The Literature, Arts, & Environment Colloquium: Daniel Brayton, “Shakespeare’s Fish Ponds: An Environmental History”

Event time: 
Thursday, April 19, 2018 - 4:00pm to 6:00pm
Location: 
Linsly-Chittenden Hall (LC ), 319 See map
63 High Street
New Haven, CT 06511
Event description: 

Fish was a ubiquitous staple food in Tudor-Stuart England and the basis for all kinds of rhetorical play. Like all flesh, but more quickly than most, fish turns rank no matter what efforts are made to preserve it.
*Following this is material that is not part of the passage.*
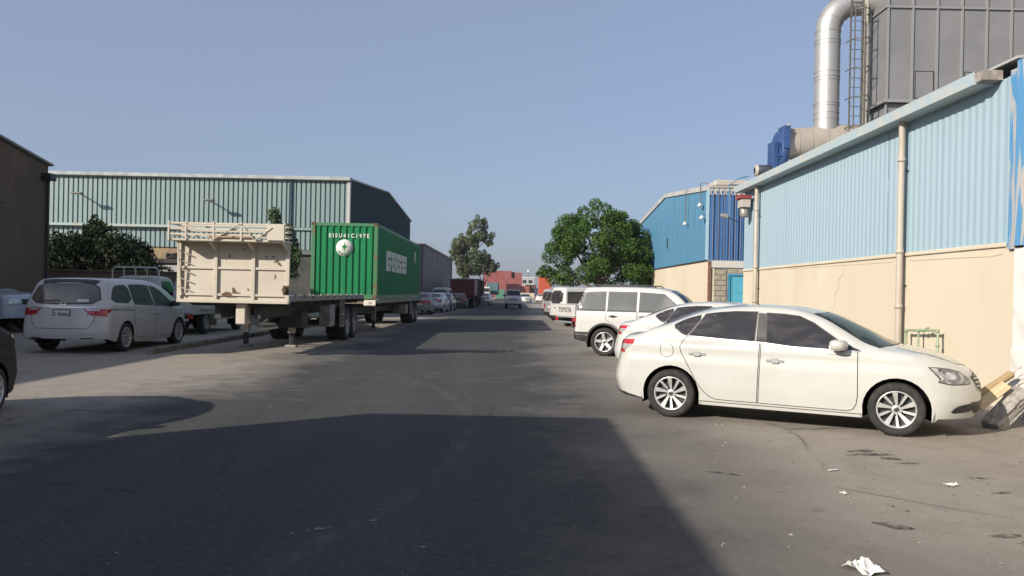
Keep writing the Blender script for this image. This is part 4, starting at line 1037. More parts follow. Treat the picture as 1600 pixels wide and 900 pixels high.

Shakespeare’s familiarity with fish as food, commodity, and symbol is evident throughout the corpus, often in tense dialogue characterized by misogyny, vulgarity, and dark humor, and nowhere more so than in his use of fishponds as metaphors for the corruption of the flesh. Because of its ubiquity and odoriferous intimacy fish of all kinds became fodder for witty commentary by characters ranging from Mercutio to Feste, on other matters of human embodiment ranging from food to sex and death. A peculiar set of metaphorical associations hovers around fishponds, which are consistently associated with sexuality. In this contextual reading of Shakespeare’s metaphorical gestures to fish ponds in a handful of plays, from All’s Well That End’s Well to The Winter’s Tale, Brayton explores a complex set of cultural associations between fish, fishponds, theater, and sexuality. Such metaphors impart some humor to otherwise grim episodes; they also reference a significant chapter in the environmental history of Europe. The late-medieval European aquaculture boom had gone bust by the time Shakespeare came of age, but not before transforming freshwater ecosystems all over Europe and familiarizing Europeans with a handful of fish species, particularly carp, raised for the table in intensive aquaculture operations associated with Southwark and with country estates.

Dan Brayton is an Associate Professor of English and American Literature at Middlebury College. He teaches courses on the literature of the sea, environmental literature, early modern drama (including Shakespeare), utopias and dystopias, regional literature, and world literature. He earned his doctorate at Cornell in 2001. His monograph, “Shakespeare’s Ocean: An Ecocritical Exploration” (University of Virginia Press 2012) won the Northeast Modern Language Association Book Award.